AIM OF THE EXERCISE -> Gather each line of the records where "pixels" appears.

-- start EXERCISE MATERIAL --

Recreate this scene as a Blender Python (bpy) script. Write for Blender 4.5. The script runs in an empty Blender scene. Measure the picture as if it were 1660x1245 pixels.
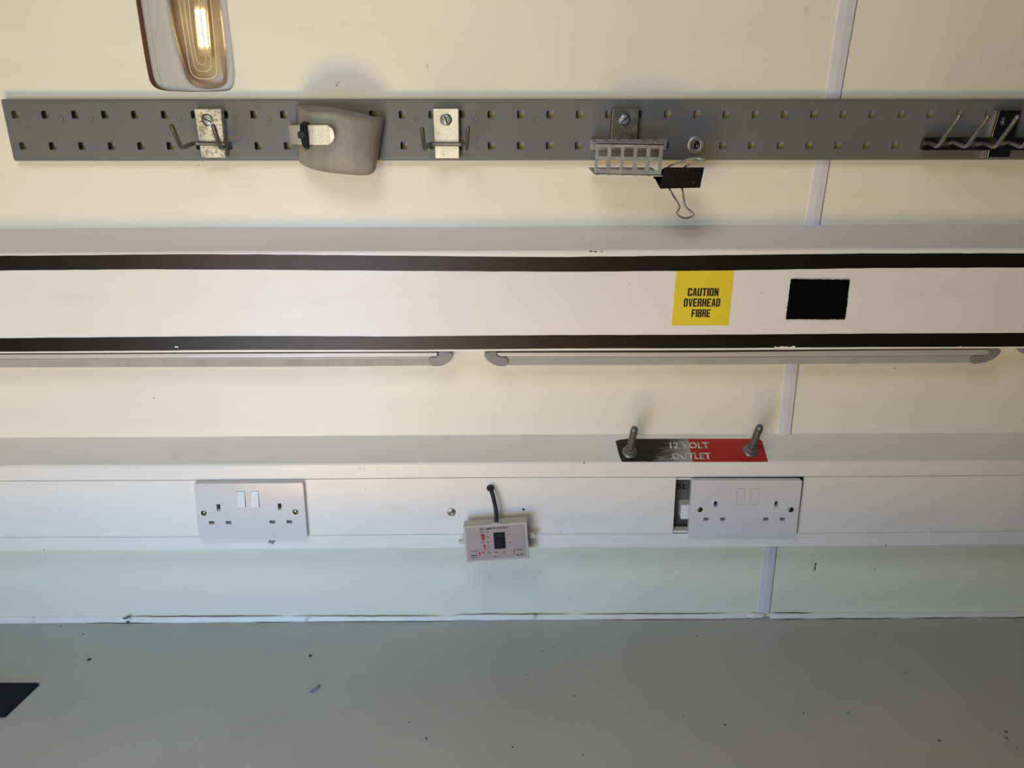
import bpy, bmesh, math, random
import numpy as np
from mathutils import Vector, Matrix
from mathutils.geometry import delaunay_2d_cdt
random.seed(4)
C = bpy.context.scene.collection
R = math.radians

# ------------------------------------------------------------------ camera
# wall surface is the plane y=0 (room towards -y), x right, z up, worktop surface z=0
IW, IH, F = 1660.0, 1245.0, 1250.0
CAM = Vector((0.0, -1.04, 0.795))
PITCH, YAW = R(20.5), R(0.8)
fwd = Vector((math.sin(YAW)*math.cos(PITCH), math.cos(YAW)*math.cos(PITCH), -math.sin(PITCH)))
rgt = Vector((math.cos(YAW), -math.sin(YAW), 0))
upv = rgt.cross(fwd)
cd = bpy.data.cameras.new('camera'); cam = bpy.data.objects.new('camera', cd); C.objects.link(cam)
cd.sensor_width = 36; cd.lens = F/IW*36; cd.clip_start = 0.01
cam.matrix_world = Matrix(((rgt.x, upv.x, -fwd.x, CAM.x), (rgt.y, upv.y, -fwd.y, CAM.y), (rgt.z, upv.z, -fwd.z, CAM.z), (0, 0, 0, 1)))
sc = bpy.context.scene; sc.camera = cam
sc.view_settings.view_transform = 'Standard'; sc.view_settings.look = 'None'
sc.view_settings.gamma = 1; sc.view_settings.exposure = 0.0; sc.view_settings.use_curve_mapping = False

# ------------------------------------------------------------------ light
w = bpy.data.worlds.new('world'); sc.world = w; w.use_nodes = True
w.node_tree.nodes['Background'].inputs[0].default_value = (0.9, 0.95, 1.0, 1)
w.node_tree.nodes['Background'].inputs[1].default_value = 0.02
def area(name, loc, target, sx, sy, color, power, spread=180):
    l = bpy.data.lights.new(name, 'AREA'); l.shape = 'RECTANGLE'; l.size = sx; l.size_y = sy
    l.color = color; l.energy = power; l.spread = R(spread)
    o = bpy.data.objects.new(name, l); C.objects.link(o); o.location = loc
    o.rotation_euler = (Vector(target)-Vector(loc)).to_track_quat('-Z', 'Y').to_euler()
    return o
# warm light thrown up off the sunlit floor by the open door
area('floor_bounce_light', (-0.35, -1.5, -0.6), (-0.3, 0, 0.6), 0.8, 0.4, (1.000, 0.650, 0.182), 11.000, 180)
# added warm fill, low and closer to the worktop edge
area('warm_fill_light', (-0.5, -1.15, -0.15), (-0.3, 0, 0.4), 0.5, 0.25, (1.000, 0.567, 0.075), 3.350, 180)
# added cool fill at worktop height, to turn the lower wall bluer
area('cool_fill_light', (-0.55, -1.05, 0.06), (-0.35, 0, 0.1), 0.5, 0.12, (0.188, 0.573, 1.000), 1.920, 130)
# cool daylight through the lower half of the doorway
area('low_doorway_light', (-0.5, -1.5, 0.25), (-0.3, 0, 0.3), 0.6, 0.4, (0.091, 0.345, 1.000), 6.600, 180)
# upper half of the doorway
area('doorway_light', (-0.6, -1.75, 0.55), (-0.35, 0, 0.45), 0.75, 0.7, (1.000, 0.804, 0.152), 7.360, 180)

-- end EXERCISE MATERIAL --
-- start EXERCISE MATERIAL --

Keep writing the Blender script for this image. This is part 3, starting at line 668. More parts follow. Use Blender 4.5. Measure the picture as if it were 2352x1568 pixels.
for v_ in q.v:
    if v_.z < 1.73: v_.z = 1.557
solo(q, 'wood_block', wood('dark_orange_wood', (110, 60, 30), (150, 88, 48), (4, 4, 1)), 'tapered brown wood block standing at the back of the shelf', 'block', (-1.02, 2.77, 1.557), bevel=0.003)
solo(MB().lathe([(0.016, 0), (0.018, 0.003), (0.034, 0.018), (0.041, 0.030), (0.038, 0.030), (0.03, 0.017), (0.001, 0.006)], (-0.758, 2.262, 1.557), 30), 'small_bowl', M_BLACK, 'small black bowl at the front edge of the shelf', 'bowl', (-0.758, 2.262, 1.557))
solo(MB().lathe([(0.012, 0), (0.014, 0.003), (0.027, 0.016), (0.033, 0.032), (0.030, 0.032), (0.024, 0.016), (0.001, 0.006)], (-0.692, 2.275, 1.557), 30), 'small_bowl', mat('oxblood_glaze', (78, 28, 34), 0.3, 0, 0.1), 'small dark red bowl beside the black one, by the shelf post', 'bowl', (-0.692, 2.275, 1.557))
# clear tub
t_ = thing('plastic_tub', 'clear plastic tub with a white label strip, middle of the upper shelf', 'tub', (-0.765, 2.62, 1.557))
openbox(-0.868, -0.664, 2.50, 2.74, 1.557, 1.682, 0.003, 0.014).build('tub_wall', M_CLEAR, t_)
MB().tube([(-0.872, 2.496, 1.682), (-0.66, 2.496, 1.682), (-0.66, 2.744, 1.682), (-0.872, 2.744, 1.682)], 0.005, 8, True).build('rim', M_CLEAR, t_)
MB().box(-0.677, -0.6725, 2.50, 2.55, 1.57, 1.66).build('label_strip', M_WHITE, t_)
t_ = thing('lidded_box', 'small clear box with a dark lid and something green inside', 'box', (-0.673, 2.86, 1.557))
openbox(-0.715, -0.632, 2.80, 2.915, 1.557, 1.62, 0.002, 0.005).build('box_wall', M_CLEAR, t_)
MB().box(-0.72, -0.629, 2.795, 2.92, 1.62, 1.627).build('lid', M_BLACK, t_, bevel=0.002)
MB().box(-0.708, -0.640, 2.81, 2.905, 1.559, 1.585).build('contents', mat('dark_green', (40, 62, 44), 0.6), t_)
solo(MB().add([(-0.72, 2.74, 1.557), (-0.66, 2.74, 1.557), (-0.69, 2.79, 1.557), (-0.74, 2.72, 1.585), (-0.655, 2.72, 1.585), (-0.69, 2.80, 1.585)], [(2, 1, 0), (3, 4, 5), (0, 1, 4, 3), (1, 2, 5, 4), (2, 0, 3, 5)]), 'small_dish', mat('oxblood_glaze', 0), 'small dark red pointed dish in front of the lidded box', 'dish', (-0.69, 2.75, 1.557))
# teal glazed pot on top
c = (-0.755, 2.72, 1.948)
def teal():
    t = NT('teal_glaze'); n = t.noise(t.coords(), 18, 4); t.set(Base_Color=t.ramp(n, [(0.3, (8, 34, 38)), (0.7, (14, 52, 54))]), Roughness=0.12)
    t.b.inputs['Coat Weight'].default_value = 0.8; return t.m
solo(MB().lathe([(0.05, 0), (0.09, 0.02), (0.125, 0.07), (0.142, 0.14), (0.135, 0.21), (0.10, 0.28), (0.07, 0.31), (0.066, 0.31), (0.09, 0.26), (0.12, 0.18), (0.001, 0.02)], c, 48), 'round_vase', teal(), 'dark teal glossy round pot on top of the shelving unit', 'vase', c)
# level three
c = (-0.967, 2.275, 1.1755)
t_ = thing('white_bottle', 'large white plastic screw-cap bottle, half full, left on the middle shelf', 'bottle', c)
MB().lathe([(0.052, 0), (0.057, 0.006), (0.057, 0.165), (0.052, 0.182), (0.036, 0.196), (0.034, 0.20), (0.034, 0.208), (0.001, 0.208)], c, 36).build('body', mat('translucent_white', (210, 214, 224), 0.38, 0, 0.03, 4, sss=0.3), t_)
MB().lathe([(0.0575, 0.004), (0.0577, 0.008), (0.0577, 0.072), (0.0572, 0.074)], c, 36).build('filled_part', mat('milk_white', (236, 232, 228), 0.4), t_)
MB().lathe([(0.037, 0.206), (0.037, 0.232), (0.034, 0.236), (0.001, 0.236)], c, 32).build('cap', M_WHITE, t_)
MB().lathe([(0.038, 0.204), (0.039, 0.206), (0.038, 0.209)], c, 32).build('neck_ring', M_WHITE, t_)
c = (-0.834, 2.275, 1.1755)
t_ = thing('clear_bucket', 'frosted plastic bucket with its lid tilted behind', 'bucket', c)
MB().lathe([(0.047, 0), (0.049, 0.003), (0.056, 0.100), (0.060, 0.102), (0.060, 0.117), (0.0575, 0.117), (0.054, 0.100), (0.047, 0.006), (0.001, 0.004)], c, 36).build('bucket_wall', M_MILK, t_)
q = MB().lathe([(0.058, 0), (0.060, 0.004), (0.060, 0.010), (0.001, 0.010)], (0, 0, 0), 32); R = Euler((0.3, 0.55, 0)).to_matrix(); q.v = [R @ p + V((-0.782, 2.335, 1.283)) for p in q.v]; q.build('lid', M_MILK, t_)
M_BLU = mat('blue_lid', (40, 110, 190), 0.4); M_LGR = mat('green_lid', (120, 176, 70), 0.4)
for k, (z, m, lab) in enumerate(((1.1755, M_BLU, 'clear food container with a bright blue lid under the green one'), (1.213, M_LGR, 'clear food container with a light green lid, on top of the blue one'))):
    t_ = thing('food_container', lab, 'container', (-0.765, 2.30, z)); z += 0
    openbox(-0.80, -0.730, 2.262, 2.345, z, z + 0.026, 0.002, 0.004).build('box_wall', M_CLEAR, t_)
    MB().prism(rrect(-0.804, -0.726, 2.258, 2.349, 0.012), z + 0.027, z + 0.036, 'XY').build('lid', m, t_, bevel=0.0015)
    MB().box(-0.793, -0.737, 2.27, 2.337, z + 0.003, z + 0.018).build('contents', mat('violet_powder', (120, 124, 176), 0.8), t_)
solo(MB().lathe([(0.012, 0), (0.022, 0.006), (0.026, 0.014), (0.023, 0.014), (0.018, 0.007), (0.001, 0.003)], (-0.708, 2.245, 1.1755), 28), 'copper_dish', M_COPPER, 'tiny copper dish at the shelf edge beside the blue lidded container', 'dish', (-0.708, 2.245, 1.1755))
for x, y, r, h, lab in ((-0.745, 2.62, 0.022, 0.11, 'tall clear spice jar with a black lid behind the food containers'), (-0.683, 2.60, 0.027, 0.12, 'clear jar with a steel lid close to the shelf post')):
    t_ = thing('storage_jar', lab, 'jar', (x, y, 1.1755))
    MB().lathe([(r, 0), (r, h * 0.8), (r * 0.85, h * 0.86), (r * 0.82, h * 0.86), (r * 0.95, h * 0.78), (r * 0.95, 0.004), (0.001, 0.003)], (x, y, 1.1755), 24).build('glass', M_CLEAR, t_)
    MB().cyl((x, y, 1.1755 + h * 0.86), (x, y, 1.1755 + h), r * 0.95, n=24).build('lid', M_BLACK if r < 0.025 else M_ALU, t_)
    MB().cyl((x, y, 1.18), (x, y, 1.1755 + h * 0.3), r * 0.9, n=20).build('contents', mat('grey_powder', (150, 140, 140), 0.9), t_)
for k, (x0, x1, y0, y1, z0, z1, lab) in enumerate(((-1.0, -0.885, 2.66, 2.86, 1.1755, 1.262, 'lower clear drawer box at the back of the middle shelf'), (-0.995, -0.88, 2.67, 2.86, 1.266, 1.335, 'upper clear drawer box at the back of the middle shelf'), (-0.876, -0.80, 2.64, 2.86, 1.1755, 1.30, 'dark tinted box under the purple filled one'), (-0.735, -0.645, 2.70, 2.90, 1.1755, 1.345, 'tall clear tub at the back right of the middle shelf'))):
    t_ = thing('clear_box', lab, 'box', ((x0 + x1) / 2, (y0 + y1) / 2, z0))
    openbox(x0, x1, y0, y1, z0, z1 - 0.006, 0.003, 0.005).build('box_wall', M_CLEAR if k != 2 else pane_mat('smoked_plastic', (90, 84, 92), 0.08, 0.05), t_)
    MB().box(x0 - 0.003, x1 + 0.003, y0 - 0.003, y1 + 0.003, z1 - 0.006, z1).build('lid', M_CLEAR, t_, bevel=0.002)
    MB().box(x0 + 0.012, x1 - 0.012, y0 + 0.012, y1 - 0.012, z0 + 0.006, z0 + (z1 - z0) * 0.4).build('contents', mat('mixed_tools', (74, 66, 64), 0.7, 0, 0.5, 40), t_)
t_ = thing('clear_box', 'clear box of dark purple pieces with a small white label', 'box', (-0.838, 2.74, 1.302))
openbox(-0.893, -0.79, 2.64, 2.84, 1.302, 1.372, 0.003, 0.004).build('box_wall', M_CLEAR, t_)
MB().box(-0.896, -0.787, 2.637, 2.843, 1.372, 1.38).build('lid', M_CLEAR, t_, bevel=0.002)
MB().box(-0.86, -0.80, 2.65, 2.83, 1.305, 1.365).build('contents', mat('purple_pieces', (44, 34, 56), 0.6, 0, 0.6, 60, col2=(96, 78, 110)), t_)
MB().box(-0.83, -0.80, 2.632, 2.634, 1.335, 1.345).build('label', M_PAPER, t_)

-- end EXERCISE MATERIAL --
-- start EXERCISE MATERIAL --

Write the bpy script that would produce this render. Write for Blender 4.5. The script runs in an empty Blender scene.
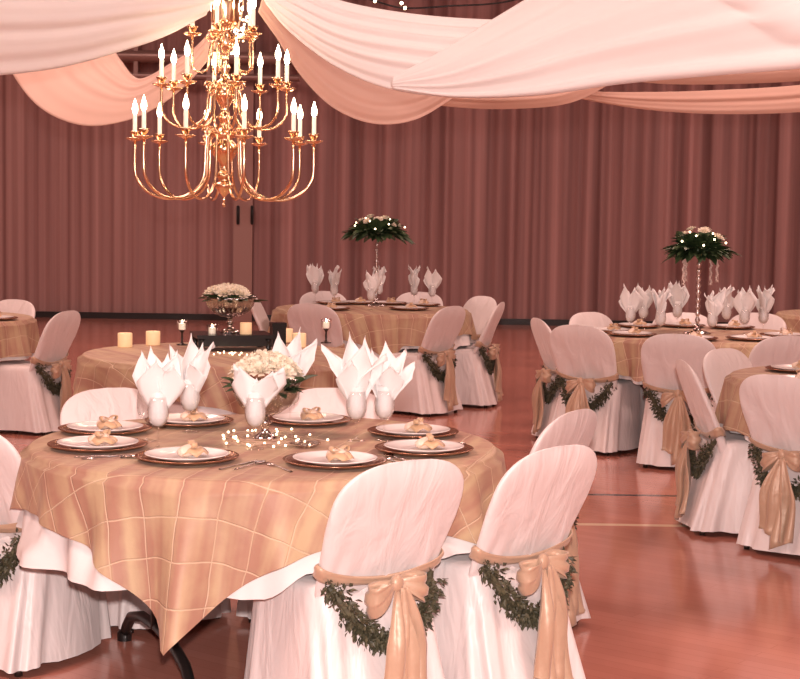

-- end EXERCISE MATERIAL --

PROBLEM SOLUTION ->
Recreate this scene as a Blender Python (bpy) script. Write for Blender 4.5. The script runs in an empty Blender scene. Measure the picture as if it were 1660x1245 pixels.
Keep writing the Blender script for this image. This is part 3, starting at line 668. More parts follow. Use Blender 4.5. Measure the picture as if it were 2352x1568 pixels.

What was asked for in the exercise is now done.